Local 79 of the Teamsters union, which represents some 215 part-time workers at the Tampa Tribune, will begin informational pickets against the paper Wednesday, a union official said Sunday. Union local president Robert Cummins made the announcement to about 50 Tribune employees and spouses Sunday at local headquarters.

Cummins said the union is taking the action after trying for more than a year and a half to negotiate a contract for the employees who work as inserters in the paper's mail room and who do not receive benefits because they are part time.

The paper has, according to Cummins, created a system in which part-time workers are "second-class citizens."

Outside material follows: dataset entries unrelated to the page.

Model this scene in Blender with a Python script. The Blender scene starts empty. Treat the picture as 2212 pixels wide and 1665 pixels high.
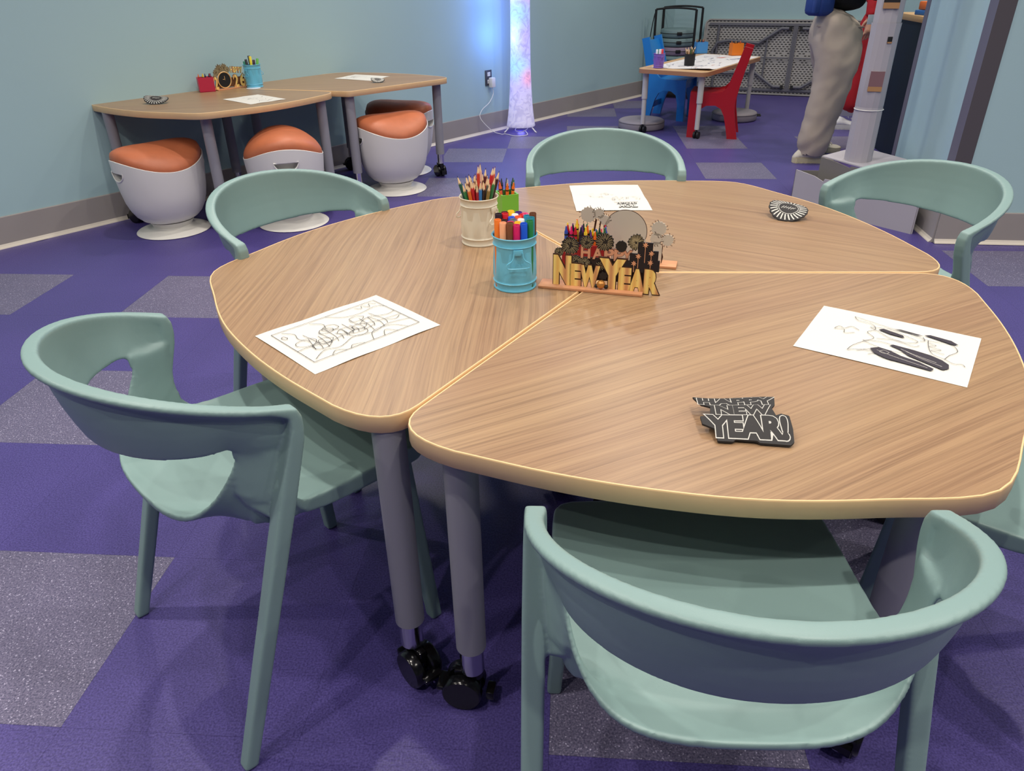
import bpy, bmesh, math, random
from mathutils import Vector, Matrix
random.seed(7)
PI = math.pi
SC = bpy.context.scene
COL = SC.collection
R = math.radians

# ------------------------------------------------------------------ camera
PITCH, ROLL, CAMH, FPX = .5173, -.0166, 1.2278, 1592.13
cam_data = bpy.data.cameras.new('camera')
cam_data.sensor_fit = 'HORIZONTAL'; cam_data.sensor_width = 36.0
cam_data.lens = 36.0 * FPX / 2212.0
cam_data.clip_start = .02; cam_data.clip_end = 60
cam = bpy.data.objects.new('camera', cam_data); COL.objects.link(cam)
_f = Vector((0, math.cos(PITCH), -math.sin(PITCH)))
_u = Vector((0, math.sin(PITCH), math.cos(PITCH))); _x = Vector((1, 0, 0))
_x2 = _x * math.cos(ROLL) + _u * math.sin(ROLL); _u2 = -_x * math.sin(ROLL) + _u * math.cos(ROLL)
M = Matrix((( _x2.x, _u2.x, -_f.x, 0), (_x2.y, _u2.y, -_f.y, 0), (_x2.z, _u2.z, -_f.z, CAMH), (0, 0, 0, 1)))
cam.matrix_world = M
SC.camera = cam

# ------------------------------------------------------------------ world, lights, exposure
w = bpy.data.worlds.new('world'); SC.world = w; w.use_nodes = True
w.node_tree.nodes['Background'].inputs[0].default_value = (.74, .78, .84, 1)
w.node_tree.nodes['Background'].inputs[1].default_value = .15
SC.view_settings.view_transform = 'Standard'; SC.view_settings.look = 'None'
SC.view_settings.exposure = -0.36; SC.view_settings.gamma = 1.0; SC.view_settings.use_curve_mapping = False

def light(name, loc, power, size, col=(1, .93, .84), aim=(0, 0, -1), spread=PI):
    l = bpy.data.lights.new(name, 'AREA'); l.shape = 'DISK'; l.size = size; l.energy = power; l.color = col; l.spread = spread
    o = bpy.data.objects.new(name, l); COL.objects.link(o); o.location = loc
    o.rotation_euler = Vector(aim).to_track_quat('-Z', 'Y').to_euler()
    return o
for _x_ in (-2.6, -.9, .8, 2.5, 4.2):
    for _y_ in (-.55, .45, 1.85, 3.4, 5.05, 6.9):
        if (_x_ + 2.632) * -.757 + (_y_ - 3.663) * .653 > -.25: continue          # beyond the left wall
        if _x_ > 2.2 and 3.3 < _y_ < 4.4: continue
        light('ceiling_spot', (_x_, _y_, 3.02), (17 if _y_ < 0 else 17 if _y_ < 1 else 21) if _y_ < 6 else 15, .07 if _y_ < 5 else .25, aim=(0, 0, -1), spread=R(150))

# ------------------------------------------------------------------ materials
def lin(c):
    out = []
    for v in c[:3]:
        v = v / 255.0
        out.append(v / 12.92 if v <= .04045 else ((v + .055) / 1.055) ** 2.4)
    return tuple(out) + (1,)
MATS = {}
def mat(name, rgb=None, rough=.5, metal=0, noise=0, nscale=40, bump=0, bscale=200, emit=None, estr=0, spec=.5, coat=0, alpha=None):
    if name in MATS: return MATS[name]
    m = bpy.data.materials.new(name); m.use_nodes = True; MATS[name] = m
    nt = m.node_tree; b = nt.nodes['Principled BSDF']
    b.inputs['Base Color'].default_value = lin(rgb); b.inputs['Roughness'].default_value = rough
    b.inputs['Metallic'].default_value = metal; b.inputs['Specular IOR Level'].default_value = spec
    b.inputs['Coat Weight'].default_value = coat
    tc = nt.nodes.new('ShaderNodeTexCoord')
    if noise:
        n = nt.nodes.new('ShaderNodeTexNoise'); n.inputs['Scale'].default_value = nscale; n.inputs['Detail'].default_value = 4
        nt.links.new(tc.outputs['Object'], n.inputs['Vector'])
        mx = nt.nodes.new('ShaderNodeMix'); mx.data_type = 'RGBA'
        c = lin(rgb)
        mx.inputs[6].default_value = tuple(x * (1 - noise) for x in c[:3]) + (1,)
        mx.inputs[7].default_value = tuple(min(1, x * (1 + noise)) for x in c[:3]) + (1,)
        nt.links.new(n.outputs['Fac'], mx.inputs[0]); nt.links.new(mx.outputs[2], b.inputs['Base Color'])
    if bump:
        n2 = nt.nodes.new('ShaderNodeTexNoise'); n2.inputs['Scale'].default_value = bscale; n2.inputs['Detail'].default_value = 2
        nt.links.new(tc.outputs['Object'], n2.inputs['Vector'])
        bp = nt.nodes.new('ShaderNodeBump'); bp.inputs['Strength'].default_value = bump; bp.inputs['Distance'].default_value = .002
        nt.links.new(n2.outputs['Fac'], bp.inputs['Height']); nt.links.new(bp.outputs[0], b.inputs['Normal'])
    if emit:
        b.inputs['Emission Color'].default_value = lin(emit); b.inputs['Emission Strength'].default_value = estr
    return m

def ramp(nt, fac, stops):
    r = nt.nodes.new('ShaderNodeValToRGB'); e = r.color_ramp.elements
    e[0].position, e[0].color = stops[0][0], lin(stops[0][1]); e[1].position, e[1].color = stops[-1][0], lin(stops[-1][1])
    for p, c in stops[1:-1]:
        k = e.new(p); k.color = lin(c)
    nt.links.new(fac, r.inputs[0]); return r

def wood_mat(name, rough=.36):
    m = bpy.data.materials.new(name); m.use_nodes = True; MATS[name] = m
    nt = m.node_tree; b = nt.nodes['Principled BSDF']
    tc = nt.nodes.new('ShaderNodeTexCoord')
    # grain runs along the object's local y axis
    warp = nt.nodes.new('ShaderNodeTexNoise'); warp.inputs['Scale'].default_value = 2.2; warp.inputs['Detail'].default_value = 2
    mpw = nt.nodes.new('ShaderNodeMapping'); mpw.inputs['Scale'].default_value = (1.4, .45, 1)
    nt.links.new(tc.outputs['Object'], mpw.inputs[0]); nt.links.new(mpw.outputs[0], warp.inputs['Vector'])
    sep = nt.nodes.new('ShaderNodeSeparateXYZ'); nt.links.new(tc.outputs['Object'], sep.inputs[0])
    ma = nt.nodes.new('ShaderNodeMath'); ma.operation = 'MULTIPLY_ADD'; ma.inputs[1].default_value = .055
    nt.links.new(warp.outputs['Fac'], ma.inputs[0]); nt.links.new(sep.outputs['X'], ma.inputs[2])
    cmb0 = nt.nodes.new('ShaderNodeCombineXYZ'); nt.links.new(ma.outputs[0], cmb0.inputs['X']); nt.links.new(sep.outputs['Y'], cmb0.inputs['Y'])
    oi = nt.nodes.new('ShaderNodeObjectInfo'); rm = nt.nodes.new('ShaderNodeMath'); rm.operation = 'MULTIPLY'; rm.inputs[1].default_value = 9
    nt.links.new(oi.outputs['Random'], rm.inputs[0])
    cmb = nt.nodes.new('ShaderNodeVectorMath'); cmb.operation = 'ADD'; nt.links.new(cmb0.outputs[0], cmb.inputs[0]); nt.links.new(rm.outputs[0], cmb.inputs[1])
    def layer(sx, sy, det, seed):
        mp = nt.nodes.new('ShaderNodeMapping'); mp.inputs['Scale'].default_value = (sx, sy, 1); mp.inputs['Location'].default_value = (seed, seed * 1.7, 0)
        nt.links.new(cmb.outputs[0], mp.inputs[0])
        n = nt.nodes.new('ShaderNodeTexNoise'); n.inputs['Scale'].default_value = 1; n.inputs['Detail'].default_value = det; n.inputs['Roughness'].default_value = .6
        nt.links.new(mp.outputs[0], n.inputs['Vector']); return n.outputs['Fac']
    a = layer(52, .9, 4, 3.1); c = layer(210, 2.0, 6, 9.7); d = layer(520, 7, 3, 1.3); bb = layer(6, .5, 2, 5.5)
    r1 = ramp(nt, a, [(.3, (128, 99, 74)), (.46, (152, 121, 91)), (.6, (164, 133, 100)), (.72, (174, 144, 108))])
    r2 = ramp(nt, c, [(.34, (88, 66, 50)), (.46, (144, 115, 87)), (.62, (178, 148, 112))])
    r3 = ramp(nt, d, [(.33, (94, 71, 52)), (.55, (170, 136, 101))])
    r4 = ramp(nt, bb, [(.35, (148, 107, 82)), (.6, (168, 136, 98))])
    def mix(x, y, f):
        mx = nt.nodes.new('ShaderNodeMix'); mx.data_type = 'RGBA'; mx.inputs[0].default_value = f
        nt.links.new(x, mx.inputs[6]); nt.links.new(y, mx.inputs[7]); return mx.outputs[2]
    o = mix(mix(mix(r1.outputs[0], r2.outputs[0], .48), r3.outputs[0], .24), r4.outputs[0], .18)
    nt.links.new(o, b.inputs['Base Color'])
    b.inputs['Roughness'].default_value = rough
    bp = nt.nodes.new('ShaderNodeBump'); bp.inputs['Strength'].default_value = .12; bp.inputs['Distance'].default_value = .0006
    nt.links.new(d, bp.inputs['Height']); nt.links.new(bp.outputs[0], b.inputs['Normal'])
    return m
WOOD = wood_mat('walnut_laminate')

def vinyl(name, c0, c1, spark, bump):
    m = bpy.data.materials.new(name); m.use_nodes = True; MATS[name] = m
    nt = m.node_tree; b = nt.nodes['Principled BSDF']
    geo = nt.nodes.new('ShaderNodeNewGeometry')
    def noise(s, d=2):
        n = nt.nodes.new('ShaderNodeTexNoise'); n.inputs['Scale'].default_value = s; n.inputs['Detail'].default_value = d
        nt.links.new(geo.outputs['Position'], n.inputs['Vector']); return n.outputs['Fac']
    f = noise(260, 2); g = noise(2.0, 3)
    r = ramp(nt, f, [(.34, c0), (.66, c1)])
    mx = nt.nodes.new('ShaderNodeMix'); mx.data_type = 'RGBA'; mx.blend_type = 'MULTIPLY'; mx.inputs[0].default_value = .35
    r2 = ramp(nt, g, [(.35, (205, 205, 215)), (.65, (255, 250, 255))])
    nt.links.new(r.outputs[0], mx.inputs[6]); nt.links.new(r2.outputs[0], mx.inputs[7])
    out = mx.outputs[2]
    if spark:
        v = nt.nodes.new('ShaderNodeTexVoronoi'); v.inputs['Scale'].default_value = 420; nt.links.new(geo.outputs['Position'], v.inputs['Vector'])
        r3 = ramp(nt, v.outputs['Color'], [(.80, (0, 0, 0)), (.95, (210, 205, 225))])
        ad = nt.nodes.new('ShaderNodeMix'); ad.data_type = 'RGBA'; ad.blend_type = 'ADD'; ad.inputs[0].default_value = .6
        nt.links.new(out, ad.inputs[6]); nt.links.new(r3.outputs[0], ad.inputs[7]); out = ad.outputs[2]
    nt.links.new(out, b.inputs['Base Color'])
    b.inputs['Roughness'].default_value = .42 if not spark else .48
    h = noise(110, 1)
    bp = nt.nodes.new('ShaderNodeBump'); bp.inputs['Strength'].default_value = bump; bp.inputs['Distance'].default_value = .0015
    nt.links.new(h, bp.inputs['Height']); nt.links.new(bp.outputs[0], b.inputs['Normal'])
    return m
PURPLE = vinyl('purple_vinyl', (62, 52, 113), (92, 82, 150), False, .35)
SPARK = vinyl('speckled_vinyl', (78, 76, 104), (128, 122, 148), True, .3)

SAGE = mat('sage_plastic', (130, 157, 154), .42, bump=.08, bscale=900)
BAND = mat('maple_edge', (234, 197, 146), .45, noise=.06, nscale=30)
BANDTOP = mat('maple_edge_top', (240, 204, 150), .4)
GREYLEG = mat('grey_powdercoat', (142, 142, 150), .5)
CHROME = mat('chrome', (215, 215, 220), .14, metal=1)
BLACK = mat('black_plastic', (14, 14, 16), .18)
BLACKM = mat('black_matte', (18, 18, 20), .6)
PAPER = mat('paper', (218, 215, 206), .75)
INK = mat('ink', (40, 40, 44), .7)
DARKINK = mat('dark_print', (52, 46, 56), .6)
WALLM = mat('wall_teal', (168, 199, 203), .75, noise=.03, nscale=1.5, bump=.05, bscale=300)
WALLB = mat('wall_blue', (166, 196, 204), .7, noise=.03, nscale=1.5)
BASEM = mat('cove_base', (158, 152, 148), .5, noise=.04, nscale=8)
BASEL = mat('cove_toe', (214, 206, 192), .5)
WHITEP = mat('white_plastic', (228, 227, 222), .38)
ORANGE = mat('orange_leather', (198, 114, 76), .45, noise=.18, nscale=14, bump=.25, bscale=350)

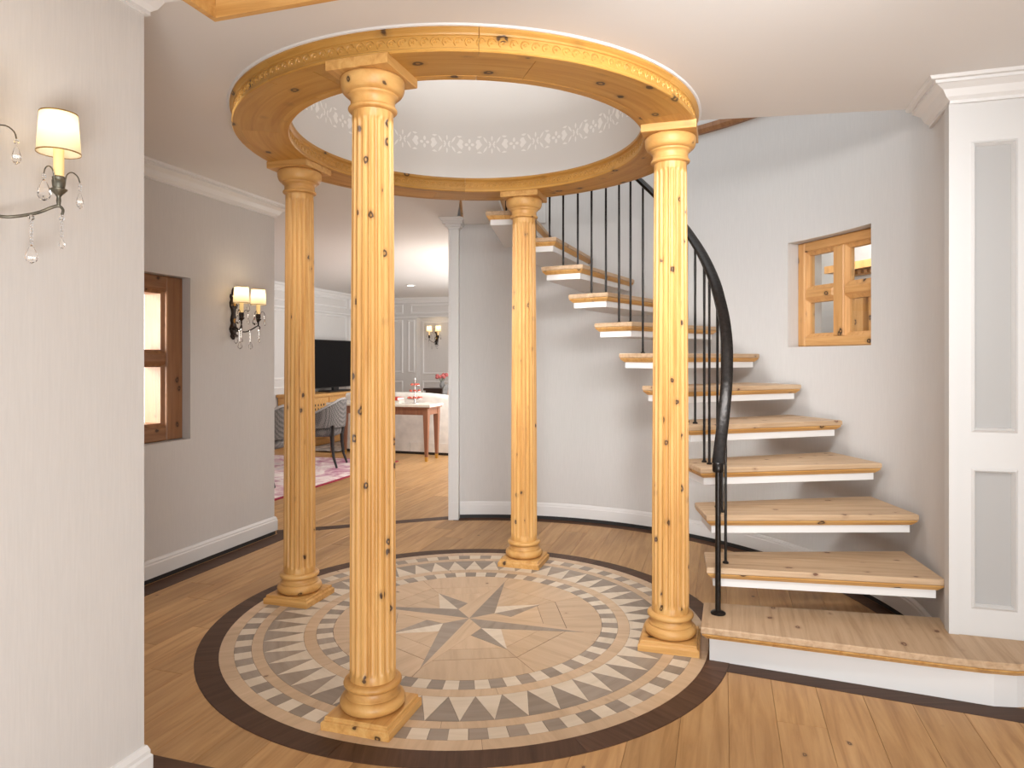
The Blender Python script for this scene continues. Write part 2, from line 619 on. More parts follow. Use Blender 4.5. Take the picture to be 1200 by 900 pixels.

The Teamsters will be joined in their picketing by members of Local 14318 of the Communications Workers of America, which represents 162 Tribune drivers and mechanics. The communications workers union has been negotiating a new contract with the paper's management since June 1989, according to John Vitale, local president. The union's contract expired in August 1989.

Neither H. Doyle Harvill, publisher, nor Jim Urbanski, president of the Tribune, could be reached for comment.

Cummins told those at the Teamsters local that the union wanted to avoid an economic strike because it would be "devastating to too many of you."

Pickets will be carrying posters bearing slogans such as "A free press does not mean free labor!" and "I can't afford to feed my children on the wages paid by the Tribune without food stamps."

"We work 40, 50, 60 hours and we don't get any benefits," said Connie Burton, who has been working at the Tribune for three and a half years and earns the top hourly wage of $6.25.

Several workers expressed concern that they would be penalized for participating in the informational picketing despite Cummins' reassurances that they are within their legal rights to do so. Many said they would participate anyway.